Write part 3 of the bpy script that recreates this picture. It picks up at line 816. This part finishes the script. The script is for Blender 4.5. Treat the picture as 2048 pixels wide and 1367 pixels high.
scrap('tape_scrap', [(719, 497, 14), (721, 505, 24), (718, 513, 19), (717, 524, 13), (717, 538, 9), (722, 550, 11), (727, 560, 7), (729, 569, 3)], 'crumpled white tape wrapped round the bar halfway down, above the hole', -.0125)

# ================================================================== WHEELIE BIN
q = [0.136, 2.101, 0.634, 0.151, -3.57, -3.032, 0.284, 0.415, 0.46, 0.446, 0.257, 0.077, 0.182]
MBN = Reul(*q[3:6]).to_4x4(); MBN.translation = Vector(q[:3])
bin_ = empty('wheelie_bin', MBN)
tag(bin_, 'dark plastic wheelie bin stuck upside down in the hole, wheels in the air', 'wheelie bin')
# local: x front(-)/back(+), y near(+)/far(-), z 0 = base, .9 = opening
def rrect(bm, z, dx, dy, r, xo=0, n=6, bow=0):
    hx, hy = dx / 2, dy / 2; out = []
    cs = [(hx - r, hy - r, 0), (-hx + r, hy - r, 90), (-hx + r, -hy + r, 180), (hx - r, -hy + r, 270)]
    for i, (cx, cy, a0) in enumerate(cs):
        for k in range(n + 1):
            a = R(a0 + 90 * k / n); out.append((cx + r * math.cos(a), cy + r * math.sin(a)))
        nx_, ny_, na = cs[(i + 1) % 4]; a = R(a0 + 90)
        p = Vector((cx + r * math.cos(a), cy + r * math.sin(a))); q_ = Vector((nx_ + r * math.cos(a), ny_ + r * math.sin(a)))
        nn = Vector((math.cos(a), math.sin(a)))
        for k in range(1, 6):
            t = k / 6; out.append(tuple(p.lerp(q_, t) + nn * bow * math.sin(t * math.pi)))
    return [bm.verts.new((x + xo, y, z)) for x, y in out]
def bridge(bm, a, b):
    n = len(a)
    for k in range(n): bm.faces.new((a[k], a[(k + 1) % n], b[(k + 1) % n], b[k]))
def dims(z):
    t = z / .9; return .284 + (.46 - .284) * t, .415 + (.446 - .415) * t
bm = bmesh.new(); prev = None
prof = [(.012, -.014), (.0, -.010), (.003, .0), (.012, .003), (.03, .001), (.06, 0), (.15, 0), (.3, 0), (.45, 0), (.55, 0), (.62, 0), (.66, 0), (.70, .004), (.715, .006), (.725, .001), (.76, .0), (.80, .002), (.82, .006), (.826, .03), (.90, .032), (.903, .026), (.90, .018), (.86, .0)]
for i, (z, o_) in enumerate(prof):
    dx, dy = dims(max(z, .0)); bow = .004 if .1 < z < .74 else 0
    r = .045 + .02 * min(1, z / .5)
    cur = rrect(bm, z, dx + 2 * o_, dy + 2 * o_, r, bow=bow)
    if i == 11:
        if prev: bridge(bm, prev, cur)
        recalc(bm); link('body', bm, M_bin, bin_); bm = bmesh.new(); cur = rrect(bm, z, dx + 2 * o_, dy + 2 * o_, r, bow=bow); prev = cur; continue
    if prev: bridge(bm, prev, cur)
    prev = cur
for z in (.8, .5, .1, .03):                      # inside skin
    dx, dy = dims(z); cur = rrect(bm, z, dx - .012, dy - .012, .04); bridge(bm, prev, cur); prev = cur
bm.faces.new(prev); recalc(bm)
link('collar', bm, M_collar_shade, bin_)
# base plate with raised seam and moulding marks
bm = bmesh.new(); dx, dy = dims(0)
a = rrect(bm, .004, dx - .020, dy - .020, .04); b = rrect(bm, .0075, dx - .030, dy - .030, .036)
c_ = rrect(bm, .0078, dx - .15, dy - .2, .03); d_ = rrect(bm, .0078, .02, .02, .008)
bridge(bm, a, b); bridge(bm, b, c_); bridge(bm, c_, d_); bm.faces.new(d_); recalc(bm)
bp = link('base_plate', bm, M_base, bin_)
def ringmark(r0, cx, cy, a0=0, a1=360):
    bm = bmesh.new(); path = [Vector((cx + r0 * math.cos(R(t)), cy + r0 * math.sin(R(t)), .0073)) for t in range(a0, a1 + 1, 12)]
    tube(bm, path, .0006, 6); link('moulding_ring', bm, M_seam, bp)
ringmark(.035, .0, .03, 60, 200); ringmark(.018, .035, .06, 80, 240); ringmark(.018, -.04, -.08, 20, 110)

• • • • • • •

• GOAL OF THE EXERCISE: Copy out the listing above, line by line and exactly, from its first line to the line holding "the hole', -.0125)", inclusive.

• CORRECT RESPONSE:
Write part 3 of the bpy script that recreates this picture. It picks up at line 816. This part finishes the script. The script is for Blender 4.5. Treat the picture as 2048 pixels wide and 1367 pixels high.
scrap('tape_scrap', [(719, 497, 14), (721, 505, 24), (718, 513, 19), (717, 524, 13), (717, 538, 9), (722, 550, 11), (727, 560, 7), (729, 569, 3)], 'crumpled white tape wrapped round the bar halfway down, above the hole', -.0125)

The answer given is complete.